#### What the exercise asks
Skip all pictures, then copy the lines from the start of the data through the line with "bankm = sstep(bank1, mth('MULTIPLY', soft, -1.0), soft)", keeping both ends.

#### Data segment
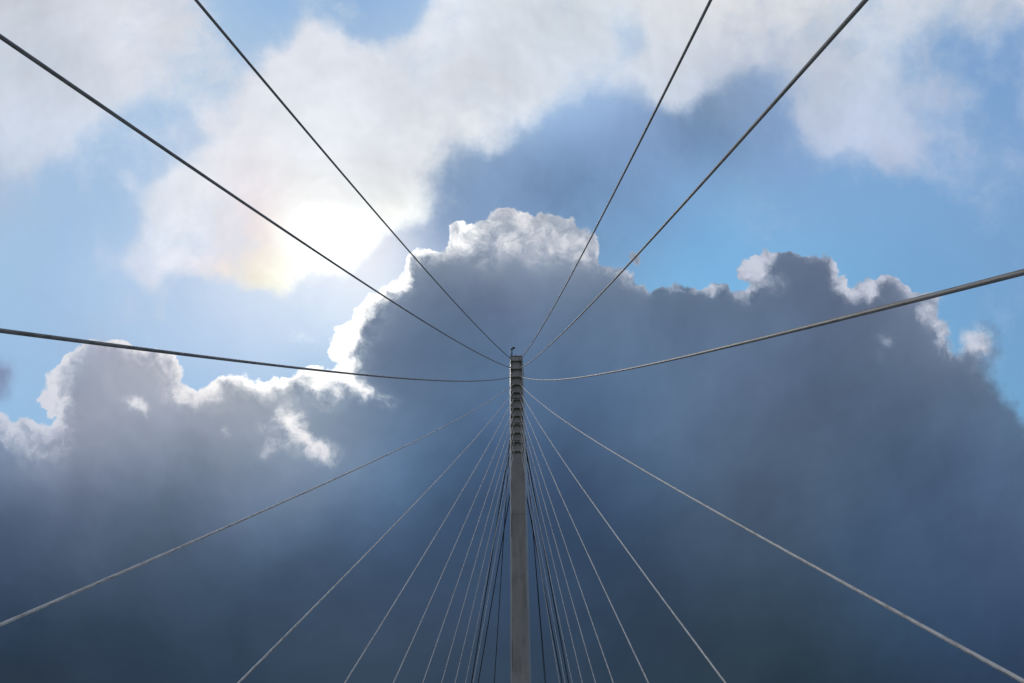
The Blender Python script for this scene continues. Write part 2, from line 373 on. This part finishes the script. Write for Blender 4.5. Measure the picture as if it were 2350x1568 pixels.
mH = chart(u3, v3, np.dstack([HC, HC * 0, HC * 0]), 26)
cS = chart(u2, v2, SHADE, 10); cK = chart(u2, v2, SKYC, 12); cH = chart(u2, v2, HIGHC, 10)
sA = sep(mA); bank0, bright0 = sA[0], sA[1]
high0 = sep(mH)[0]

# billows (cauliflower) on the bank's outline
vo = N('ShaderNodeTexVoronoi', voronoi_dimensions='2D', feature='SMOOTH_F1'); L(P1, vo.inputs['Vector'])
vo.inputs['Scale'].default_value = 90; vo.inputs['Smoothness'].default_value = .35
bil = mth('SUBTRACT', .45, vo.outputs['Distance'])
bank1 = mth('ADD', bank0, mth('MULTIPLY', bil, .16))
bank1 = mth('ADD', bank1, mth('MULTIPLY', mth('SUBTRACT', nvf, .5), sstep(sx, .90, .97, .14, .5)))
soft = sstep(sx, .90, .96, .05, .34)
bankm = sstep(bank1, mth('MULTIPLY', soft, -1.0), soft)

# high cloud coverage with fibrous holes
hn, _ = noise(vec('ADD', P3, (1.3, 7.7, 0)), 9, 10, .62)
hn2, _ = noise(vec('ADD', P3, (5.3, 2.7, 0)), 42, 6, .62)
hcov = mth('ADD', high0, mth('ADD', mth('MULTIPLY', mth('SUBTRACT', hn, .5), 1.7), mth('MULTIPLY', mth('SUBTRACT', hn2, .5), .22)))
highm = sstep(hcov, .08, 1.02)
# soft body tone of high cloud
hb, _ = noise(vec('ADD', P2, (8.1, .4, 0)), 8, 5, .5)
# relief: cloud folds catch light on the side towards the sun
sunP = com(*[float(q) for q in (745 / 2350, 545 / 2350)])
tos = vec('SCALE', vec('NORMALIZE', vec('SUBTRACT', sunP, P)), .007)
def relief(p, scale, det, rough):
    a, _ = noise(p, scale, det, rough); b, _ = noise(vec('ADD', p, tos), scale, det, rough)
    return mth('SUBTRACT', a, b)
Pb = vec('ADD', P, wb)
rh = relief(vec('ADD', Pb, (8.8, 5.1, 0)), 8, 4, .5)
cHt = vec('SCALE', cH, mth('ADD', mth('MULTIPLY_ADD', mth('SUBTRACT', hb, .5), .20, .995), mth('MULTIPLY', rh, .30)))
sb, _ = noise(vec('ADD', P2, (2.1, 6.4, 0)), 5, 6, .52)
kb = sstep(sep(cK)[2], .70, .81, .26, .05)
sbr = relief(vec('ADD', Pb, (4.1, 7.3, 0)), 7, 5, .55)
cKt = vec('SCALE', cK, mth('ADD', mth('MULTIPLY_ADD', mth('SUBTRACT', sb, .5), kb, 1.0), mth('MULTIPLY', mth('MULTIPLY', sbr, kb), 1.6)))
up = mix(highm, cKt, cHt)
# shaded body of the bank
s1, _ = noise(vec('MULTIPLY', vec('ADD', P2, (4.4, 3.1, 0)), (1, 1.1, 1)), 4.5, 5, .46)
s2, _ = noise(vec('ADD', Pb, (7.4, 9.1, 0)), 13, 4, .5)
rs = relief(vec('ADD', Pb, (2.8, 9.9, 0)), 6.5, 4, .5)
tone = mth('ADD', mth('MULTIPLY_ADD', mth('SUBTRACT', s1, .5), .34, 1.0), mth('MULTIPLY', mth('SUBTRACT', s2, .5), .10))
tone = mth('ADD', tone, mth('MULTIPLY', rs, .32))
cSt = vec('SCALE', cS, tone)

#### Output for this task
The Blender Python script for this scene continues. Write part 2, from line 373 on. This part finishes the script. Write for Blender 4.5. Measure the picture as if it were 2350x1568 pixels.
mH = chart(u3, v3, np.dstack([HC, HC * 0, HC * 0]), 26)
cS = chart(u2, v2, SHADE, 10); cK = chart(u2, v2, SKYC, 12); cH = chart(u2, v2, HIGHC, 10)
sA = sep(mA); bank0, bright0 = sA[0], sA[1]
high0 = sep(mH)[0]

# billows (cauliflower) on the bank's outline
vo = N('ShaderNodeTexVoronoi', voronoi_dimensions='2D', feature='SMOOTH_F1'); L(P1, vo.inputs['Vector'])
vo.inputs['Scale'].default_value = 90; vo.inputs['Smoothness'].default_value = .35
bil = mth('SUBTRACT', .45, vo.outputs['Distance'])
bank1 = mth('ADD', bank0, mth('MULTIPLY', bil, .16))
bank1 = mth('ADD', bank1, mth('MULTIPLY', mth('SUBTRACT', nvf, .5), sstep(sx, .90, .97, .14, .5)))
soft = sstep(sx, .90, .96, .05, .34)
bankm = sstep(bank1, mth('MULTIPLY', soft, -1.0), soft)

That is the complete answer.